(Your instructions):
Copy out each line of the material in which the word "picture" appears.

(Supplied material):
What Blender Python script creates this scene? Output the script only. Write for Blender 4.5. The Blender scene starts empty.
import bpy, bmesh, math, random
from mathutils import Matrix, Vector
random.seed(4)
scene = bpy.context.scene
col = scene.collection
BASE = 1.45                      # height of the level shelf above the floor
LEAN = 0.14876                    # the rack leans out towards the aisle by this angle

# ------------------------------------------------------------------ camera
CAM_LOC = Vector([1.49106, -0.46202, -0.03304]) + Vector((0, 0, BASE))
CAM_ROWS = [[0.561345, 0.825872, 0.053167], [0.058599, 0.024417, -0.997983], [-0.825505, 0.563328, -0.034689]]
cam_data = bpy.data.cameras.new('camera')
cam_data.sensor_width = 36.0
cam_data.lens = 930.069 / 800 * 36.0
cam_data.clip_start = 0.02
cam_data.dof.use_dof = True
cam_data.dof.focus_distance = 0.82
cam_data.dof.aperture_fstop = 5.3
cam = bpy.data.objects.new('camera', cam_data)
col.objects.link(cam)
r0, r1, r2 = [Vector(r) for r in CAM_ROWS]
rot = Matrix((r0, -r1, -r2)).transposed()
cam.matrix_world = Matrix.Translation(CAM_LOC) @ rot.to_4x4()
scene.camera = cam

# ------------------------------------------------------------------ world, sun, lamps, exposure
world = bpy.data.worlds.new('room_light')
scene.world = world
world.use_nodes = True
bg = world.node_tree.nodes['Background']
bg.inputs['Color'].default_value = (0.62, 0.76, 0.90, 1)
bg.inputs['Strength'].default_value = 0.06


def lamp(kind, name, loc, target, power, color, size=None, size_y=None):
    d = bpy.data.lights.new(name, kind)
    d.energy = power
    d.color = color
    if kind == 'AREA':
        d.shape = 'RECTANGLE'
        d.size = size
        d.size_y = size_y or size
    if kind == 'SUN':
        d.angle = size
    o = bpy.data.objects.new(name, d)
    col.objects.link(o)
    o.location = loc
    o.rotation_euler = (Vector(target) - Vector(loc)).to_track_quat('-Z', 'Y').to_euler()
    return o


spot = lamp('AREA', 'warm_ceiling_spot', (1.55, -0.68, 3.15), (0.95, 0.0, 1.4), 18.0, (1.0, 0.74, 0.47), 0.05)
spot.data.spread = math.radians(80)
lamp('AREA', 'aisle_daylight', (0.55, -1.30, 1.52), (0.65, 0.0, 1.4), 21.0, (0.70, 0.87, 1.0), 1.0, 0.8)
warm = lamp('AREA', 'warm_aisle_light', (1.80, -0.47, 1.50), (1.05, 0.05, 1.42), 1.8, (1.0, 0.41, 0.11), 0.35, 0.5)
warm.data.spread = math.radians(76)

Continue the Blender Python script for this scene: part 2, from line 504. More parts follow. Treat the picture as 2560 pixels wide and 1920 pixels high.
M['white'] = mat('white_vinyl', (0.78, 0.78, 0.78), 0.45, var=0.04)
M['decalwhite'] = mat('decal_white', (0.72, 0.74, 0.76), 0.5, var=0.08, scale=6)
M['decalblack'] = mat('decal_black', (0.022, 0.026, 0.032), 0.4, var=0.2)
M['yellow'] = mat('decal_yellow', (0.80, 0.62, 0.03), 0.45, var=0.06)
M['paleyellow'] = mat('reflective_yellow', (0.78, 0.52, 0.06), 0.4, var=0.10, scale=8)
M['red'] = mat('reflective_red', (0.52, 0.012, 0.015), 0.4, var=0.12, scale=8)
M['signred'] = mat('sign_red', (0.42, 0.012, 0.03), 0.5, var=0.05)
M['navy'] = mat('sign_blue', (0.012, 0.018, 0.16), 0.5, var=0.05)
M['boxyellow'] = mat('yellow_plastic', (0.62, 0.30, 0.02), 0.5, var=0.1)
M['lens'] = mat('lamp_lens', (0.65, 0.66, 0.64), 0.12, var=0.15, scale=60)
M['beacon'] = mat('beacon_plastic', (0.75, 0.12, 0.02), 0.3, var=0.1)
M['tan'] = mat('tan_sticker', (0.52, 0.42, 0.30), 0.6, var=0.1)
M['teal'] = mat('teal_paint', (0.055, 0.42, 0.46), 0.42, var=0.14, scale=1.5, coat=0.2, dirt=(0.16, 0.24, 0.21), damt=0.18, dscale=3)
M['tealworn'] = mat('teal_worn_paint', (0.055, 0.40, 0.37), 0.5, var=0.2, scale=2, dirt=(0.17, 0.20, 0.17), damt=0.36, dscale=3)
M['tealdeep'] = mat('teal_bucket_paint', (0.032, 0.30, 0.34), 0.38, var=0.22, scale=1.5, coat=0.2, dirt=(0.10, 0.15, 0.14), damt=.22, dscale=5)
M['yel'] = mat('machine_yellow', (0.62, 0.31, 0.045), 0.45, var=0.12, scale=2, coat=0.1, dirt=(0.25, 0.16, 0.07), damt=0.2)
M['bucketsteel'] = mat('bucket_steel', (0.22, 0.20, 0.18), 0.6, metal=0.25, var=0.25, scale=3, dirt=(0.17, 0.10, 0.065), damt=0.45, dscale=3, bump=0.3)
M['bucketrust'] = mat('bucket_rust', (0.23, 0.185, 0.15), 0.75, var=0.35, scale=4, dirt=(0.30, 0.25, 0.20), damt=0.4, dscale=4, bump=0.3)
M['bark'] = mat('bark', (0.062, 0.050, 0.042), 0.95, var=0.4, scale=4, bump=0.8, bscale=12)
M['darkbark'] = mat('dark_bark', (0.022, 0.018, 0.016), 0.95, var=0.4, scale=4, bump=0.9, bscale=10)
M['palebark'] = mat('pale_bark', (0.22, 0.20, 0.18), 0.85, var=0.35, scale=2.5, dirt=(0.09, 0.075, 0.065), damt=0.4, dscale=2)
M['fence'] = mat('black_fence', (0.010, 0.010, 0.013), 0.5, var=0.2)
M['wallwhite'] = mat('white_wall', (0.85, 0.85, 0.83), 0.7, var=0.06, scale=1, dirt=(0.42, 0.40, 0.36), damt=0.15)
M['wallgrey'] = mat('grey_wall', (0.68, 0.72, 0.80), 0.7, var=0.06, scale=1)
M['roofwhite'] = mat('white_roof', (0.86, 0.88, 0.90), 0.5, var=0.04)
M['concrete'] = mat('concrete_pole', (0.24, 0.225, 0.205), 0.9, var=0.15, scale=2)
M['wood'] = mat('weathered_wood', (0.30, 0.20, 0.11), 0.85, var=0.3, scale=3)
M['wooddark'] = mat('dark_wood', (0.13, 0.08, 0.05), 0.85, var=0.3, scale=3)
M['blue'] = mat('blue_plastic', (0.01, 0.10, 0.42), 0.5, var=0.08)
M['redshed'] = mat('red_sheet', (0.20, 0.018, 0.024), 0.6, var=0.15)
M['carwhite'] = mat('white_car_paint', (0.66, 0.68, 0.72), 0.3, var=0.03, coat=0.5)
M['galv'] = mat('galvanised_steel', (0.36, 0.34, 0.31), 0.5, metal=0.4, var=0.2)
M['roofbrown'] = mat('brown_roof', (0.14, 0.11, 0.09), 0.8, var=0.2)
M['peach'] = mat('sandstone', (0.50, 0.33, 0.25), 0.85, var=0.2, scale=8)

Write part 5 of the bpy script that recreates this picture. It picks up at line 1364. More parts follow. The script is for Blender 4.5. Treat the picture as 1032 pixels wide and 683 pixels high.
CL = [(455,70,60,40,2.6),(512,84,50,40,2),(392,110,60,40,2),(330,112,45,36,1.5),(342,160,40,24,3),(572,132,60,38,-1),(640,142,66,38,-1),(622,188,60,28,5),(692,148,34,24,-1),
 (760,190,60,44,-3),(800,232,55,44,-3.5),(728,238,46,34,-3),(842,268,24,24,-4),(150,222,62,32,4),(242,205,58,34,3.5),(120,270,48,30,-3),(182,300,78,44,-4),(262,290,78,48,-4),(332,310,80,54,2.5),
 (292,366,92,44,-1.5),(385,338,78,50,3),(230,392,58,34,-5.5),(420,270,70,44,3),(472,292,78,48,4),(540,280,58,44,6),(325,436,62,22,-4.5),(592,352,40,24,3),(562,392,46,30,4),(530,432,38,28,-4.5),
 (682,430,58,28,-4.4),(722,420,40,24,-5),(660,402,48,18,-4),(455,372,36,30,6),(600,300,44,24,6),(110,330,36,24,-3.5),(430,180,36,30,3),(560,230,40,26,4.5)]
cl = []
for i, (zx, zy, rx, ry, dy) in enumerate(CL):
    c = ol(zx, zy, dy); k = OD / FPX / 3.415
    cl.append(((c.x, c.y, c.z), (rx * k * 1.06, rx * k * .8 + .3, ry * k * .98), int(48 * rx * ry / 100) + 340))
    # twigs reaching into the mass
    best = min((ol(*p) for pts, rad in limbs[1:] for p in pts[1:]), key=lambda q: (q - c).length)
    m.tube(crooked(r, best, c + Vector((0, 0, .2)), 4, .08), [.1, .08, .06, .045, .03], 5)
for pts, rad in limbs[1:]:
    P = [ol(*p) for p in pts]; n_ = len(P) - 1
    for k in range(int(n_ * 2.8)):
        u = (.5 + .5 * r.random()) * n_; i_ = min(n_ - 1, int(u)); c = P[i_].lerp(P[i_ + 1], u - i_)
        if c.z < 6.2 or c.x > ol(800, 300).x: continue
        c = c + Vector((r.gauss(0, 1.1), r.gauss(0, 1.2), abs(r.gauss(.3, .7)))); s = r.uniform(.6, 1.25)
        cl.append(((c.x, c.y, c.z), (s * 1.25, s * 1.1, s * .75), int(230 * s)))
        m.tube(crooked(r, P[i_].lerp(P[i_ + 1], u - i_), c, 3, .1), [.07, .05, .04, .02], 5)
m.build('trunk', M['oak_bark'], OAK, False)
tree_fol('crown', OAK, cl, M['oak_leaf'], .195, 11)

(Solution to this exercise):
Continue the Blender Python script for this scene: part 2, from line 504. More parts follow. Treat the picture as 2560 pixels wide and 1920 pixels high.
Write part 5 of the bpy script that recreates this picture. It picks up at line 1364. More parts follow. The script is for Blender 4.5. Treat the picture as 1032 pixels wide and 683 pixels high.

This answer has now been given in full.